Although the continued decline in seasonally adjusted claims has not resulted in any sort of a new low, unadjusted claims are far more impressive. Taking a historical average of claims throughout the year, most of the time claims would have bottomed by now, but that is not the case this year. Unadjusted claims have continued to fall over the past couple of weeks and are all the way down to 156K; the lowest level since October 1969. That is not to say claims are completely bucking seasonal trends as the current week of the year has marked seasonal lows in years like 2009, 2010, 2015, and 2016. In other words, it is hard to distinguish how much of the continued decline is seasonal versus material improvement in claims, and regardless, claims remain at historically strong levels.
As for continuing claims, the latest reading for the week of September 2nd edged up modestly to 1.403 million. As with initial claims, continuing claims saw the previous week’s reading revised lower from 1.473 million to 1.401 million resulting in the latest print coming in well below estimates of 1.478 million.

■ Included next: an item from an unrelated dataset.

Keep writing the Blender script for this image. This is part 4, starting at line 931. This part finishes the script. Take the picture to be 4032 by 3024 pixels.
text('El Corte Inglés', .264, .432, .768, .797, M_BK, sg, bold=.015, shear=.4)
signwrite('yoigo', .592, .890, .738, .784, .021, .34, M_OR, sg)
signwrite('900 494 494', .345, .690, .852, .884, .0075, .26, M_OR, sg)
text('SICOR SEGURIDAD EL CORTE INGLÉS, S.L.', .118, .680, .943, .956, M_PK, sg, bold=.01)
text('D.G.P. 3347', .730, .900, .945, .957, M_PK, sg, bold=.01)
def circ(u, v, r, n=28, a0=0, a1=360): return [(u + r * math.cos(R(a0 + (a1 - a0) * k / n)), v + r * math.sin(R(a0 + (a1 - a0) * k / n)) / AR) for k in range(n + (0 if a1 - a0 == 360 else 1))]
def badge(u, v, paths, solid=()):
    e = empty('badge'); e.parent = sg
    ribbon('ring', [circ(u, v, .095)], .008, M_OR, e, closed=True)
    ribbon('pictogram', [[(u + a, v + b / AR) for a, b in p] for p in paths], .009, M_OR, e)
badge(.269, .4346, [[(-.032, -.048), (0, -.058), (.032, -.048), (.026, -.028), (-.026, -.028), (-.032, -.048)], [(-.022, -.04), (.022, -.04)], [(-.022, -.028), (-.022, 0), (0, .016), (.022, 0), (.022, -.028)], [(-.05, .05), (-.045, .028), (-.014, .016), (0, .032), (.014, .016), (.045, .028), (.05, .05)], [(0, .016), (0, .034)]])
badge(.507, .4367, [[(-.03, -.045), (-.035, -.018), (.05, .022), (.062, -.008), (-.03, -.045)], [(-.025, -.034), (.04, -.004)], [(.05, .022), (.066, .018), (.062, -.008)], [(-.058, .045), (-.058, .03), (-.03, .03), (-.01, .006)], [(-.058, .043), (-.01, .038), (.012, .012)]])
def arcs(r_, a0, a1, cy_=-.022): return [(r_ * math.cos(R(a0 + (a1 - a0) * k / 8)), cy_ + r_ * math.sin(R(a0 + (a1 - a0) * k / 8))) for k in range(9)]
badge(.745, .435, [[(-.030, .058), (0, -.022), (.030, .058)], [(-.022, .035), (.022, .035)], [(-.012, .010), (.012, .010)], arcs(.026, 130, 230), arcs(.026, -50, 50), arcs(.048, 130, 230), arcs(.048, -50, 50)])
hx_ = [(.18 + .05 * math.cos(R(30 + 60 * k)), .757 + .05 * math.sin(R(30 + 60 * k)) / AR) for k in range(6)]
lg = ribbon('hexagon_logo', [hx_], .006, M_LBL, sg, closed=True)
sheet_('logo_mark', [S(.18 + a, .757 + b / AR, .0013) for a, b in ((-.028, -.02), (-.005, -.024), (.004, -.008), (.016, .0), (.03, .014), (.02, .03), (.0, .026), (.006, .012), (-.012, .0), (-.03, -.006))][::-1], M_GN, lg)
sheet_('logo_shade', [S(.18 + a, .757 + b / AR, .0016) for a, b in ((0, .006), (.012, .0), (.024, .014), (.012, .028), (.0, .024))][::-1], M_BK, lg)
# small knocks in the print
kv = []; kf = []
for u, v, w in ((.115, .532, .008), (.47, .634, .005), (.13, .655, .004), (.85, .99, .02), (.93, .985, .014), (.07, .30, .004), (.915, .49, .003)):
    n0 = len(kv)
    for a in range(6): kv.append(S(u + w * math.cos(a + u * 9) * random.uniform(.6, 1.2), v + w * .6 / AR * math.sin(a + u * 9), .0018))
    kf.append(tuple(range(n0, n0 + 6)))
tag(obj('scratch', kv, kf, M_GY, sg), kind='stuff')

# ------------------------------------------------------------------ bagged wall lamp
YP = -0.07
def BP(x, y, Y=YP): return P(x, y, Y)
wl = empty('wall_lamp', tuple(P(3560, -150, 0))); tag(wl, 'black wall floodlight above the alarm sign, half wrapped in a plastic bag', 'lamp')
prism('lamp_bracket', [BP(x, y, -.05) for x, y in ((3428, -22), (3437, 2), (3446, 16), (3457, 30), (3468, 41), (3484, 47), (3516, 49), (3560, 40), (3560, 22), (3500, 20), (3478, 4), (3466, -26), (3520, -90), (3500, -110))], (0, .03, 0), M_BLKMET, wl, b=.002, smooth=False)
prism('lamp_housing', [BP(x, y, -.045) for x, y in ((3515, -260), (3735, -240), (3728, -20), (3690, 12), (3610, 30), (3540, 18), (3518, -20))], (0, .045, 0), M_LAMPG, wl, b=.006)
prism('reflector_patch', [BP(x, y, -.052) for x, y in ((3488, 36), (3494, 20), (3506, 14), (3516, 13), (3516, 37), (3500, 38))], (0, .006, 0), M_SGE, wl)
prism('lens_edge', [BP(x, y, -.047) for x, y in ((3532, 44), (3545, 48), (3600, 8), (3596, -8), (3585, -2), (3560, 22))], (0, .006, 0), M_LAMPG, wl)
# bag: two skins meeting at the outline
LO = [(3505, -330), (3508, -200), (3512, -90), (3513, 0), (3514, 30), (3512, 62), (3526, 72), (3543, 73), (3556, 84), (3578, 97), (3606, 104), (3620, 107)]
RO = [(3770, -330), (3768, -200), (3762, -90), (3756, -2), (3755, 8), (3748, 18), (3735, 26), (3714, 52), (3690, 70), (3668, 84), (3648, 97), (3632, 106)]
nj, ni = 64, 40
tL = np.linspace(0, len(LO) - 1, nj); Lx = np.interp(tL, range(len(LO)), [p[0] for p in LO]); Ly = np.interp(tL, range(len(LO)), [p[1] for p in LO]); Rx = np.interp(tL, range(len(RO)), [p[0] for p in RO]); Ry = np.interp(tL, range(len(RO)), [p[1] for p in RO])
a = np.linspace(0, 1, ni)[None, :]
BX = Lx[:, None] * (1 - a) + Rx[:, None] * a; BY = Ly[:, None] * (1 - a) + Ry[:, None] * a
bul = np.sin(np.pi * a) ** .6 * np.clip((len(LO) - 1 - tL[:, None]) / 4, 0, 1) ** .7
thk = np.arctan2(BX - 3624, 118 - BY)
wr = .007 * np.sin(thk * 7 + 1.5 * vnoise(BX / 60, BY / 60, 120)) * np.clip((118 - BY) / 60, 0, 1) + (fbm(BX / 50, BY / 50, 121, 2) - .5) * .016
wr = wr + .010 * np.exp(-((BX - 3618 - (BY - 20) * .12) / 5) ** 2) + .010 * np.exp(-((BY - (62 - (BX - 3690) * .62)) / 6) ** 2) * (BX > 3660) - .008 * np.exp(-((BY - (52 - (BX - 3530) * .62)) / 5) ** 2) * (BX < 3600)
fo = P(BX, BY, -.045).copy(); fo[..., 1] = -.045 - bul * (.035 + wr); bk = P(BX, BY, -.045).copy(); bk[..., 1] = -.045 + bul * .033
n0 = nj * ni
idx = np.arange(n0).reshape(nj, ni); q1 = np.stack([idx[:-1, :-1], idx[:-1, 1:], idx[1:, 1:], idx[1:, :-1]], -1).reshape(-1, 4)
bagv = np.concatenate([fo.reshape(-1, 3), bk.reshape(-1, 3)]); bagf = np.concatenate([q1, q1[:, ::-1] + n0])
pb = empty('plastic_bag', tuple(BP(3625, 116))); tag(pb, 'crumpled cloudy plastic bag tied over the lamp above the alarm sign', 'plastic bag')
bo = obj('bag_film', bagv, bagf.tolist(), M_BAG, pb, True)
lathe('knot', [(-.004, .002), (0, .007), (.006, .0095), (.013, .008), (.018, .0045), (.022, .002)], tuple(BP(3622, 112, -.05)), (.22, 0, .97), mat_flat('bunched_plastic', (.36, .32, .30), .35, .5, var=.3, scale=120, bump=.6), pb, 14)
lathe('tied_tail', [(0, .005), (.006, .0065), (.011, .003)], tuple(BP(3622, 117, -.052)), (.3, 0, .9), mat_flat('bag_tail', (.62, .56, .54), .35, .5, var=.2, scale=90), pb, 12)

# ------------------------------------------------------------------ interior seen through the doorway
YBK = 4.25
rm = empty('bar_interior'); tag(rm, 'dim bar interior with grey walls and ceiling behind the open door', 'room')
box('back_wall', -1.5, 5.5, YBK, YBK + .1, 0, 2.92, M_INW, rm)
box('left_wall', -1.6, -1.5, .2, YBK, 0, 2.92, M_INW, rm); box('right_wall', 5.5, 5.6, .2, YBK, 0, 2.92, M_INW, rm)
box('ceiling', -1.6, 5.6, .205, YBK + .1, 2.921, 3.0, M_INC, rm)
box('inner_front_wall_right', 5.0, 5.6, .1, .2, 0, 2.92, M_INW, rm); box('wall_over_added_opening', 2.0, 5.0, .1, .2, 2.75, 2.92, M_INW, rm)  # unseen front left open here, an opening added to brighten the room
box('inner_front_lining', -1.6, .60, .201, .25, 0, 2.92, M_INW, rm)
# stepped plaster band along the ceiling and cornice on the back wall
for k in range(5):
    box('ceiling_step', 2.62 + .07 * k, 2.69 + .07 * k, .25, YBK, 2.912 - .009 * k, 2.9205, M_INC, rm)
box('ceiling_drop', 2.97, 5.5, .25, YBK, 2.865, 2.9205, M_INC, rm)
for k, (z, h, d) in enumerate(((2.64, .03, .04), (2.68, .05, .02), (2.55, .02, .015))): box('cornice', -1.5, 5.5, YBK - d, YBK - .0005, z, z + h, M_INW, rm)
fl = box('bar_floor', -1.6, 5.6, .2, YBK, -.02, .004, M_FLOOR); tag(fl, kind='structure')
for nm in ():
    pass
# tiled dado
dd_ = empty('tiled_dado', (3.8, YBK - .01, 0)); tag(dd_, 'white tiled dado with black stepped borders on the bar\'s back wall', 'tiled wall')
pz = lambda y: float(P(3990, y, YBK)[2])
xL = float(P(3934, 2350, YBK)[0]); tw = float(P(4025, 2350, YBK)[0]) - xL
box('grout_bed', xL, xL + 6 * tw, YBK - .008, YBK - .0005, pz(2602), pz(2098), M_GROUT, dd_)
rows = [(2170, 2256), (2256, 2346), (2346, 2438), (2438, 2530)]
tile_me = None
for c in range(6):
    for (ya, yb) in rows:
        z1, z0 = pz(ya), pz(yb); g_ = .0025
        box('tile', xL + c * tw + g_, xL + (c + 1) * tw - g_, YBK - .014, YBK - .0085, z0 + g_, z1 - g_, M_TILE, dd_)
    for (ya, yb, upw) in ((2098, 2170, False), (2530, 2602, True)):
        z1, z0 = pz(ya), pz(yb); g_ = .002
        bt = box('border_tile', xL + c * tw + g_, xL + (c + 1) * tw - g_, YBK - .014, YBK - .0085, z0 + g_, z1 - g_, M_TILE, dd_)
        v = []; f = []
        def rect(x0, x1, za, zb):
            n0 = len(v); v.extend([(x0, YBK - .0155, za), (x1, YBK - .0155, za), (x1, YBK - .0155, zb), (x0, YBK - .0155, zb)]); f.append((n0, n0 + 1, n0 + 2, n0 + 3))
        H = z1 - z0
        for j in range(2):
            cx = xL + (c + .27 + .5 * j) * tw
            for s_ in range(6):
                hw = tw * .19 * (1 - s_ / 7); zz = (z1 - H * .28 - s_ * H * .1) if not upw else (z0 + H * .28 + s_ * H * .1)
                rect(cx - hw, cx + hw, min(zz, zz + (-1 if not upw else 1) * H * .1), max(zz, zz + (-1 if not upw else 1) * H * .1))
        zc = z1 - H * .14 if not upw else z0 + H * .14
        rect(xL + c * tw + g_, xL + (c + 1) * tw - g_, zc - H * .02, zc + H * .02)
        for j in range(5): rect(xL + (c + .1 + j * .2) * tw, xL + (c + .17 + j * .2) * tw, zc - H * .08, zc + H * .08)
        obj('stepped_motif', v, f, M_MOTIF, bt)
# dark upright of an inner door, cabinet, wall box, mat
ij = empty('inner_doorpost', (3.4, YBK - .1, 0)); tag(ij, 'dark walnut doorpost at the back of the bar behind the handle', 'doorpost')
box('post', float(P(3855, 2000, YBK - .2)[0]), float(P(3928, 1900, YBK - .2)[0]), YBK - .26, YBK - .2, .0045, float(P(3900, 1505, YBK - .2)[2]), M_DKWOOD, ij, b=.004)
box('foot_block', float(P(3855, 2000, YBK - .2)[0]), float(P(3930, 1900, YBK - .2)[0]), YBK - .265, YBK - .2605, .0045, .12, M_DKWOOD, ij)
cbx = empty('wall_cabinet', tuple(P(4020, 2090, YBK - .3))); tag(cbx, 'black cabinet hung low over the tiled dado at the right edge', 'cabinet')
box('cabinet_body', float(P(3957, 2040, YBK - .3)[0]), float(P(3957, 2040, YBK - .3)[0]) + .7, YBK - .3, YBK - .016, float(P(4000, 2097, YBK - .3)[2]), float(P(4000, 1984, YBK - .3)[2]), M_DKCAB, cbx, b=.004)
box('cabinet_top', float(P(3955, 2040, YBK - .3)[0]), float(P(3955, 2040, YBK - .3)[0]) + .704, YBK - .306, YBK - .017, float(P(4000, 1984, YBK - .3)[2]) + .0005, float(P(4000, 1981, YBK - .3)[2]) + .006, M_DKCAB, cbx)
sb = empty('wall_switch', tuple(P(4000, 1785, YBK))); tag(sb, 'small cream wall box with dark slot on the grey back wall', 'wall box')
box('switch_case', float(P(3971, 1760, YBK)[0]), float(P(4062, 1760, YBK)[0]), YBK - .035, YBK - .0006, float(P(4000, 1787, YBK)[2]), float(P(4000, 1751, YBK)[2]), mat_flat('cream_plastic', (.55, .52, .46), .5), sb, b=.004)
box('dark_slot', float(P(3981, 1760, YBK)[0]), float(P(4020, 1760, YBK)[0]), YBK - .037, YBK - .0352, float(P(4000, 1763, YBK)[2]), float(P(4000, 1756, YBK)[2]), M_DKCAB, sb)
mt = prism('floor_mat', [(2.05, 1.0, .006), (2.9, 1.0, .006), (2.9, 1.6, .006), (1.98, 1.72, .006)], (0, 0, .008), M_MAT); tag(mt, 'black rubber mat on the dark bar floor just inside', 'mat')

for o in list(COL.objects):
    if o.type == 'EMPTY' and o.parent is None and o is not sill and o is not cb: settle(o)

Recently we have been highlighting the ratio between initial and continuing claims to highlight how the latter has generally been stronger than the former. However, with initial claims falling for a fifth week in a row without a similar decline in continuing claims, the ratio of the two has been reversing lower and is approaching more normal levels. In fact, the one-month change in the reading has been on the large size ranking in the bottom 3% of all moves on record.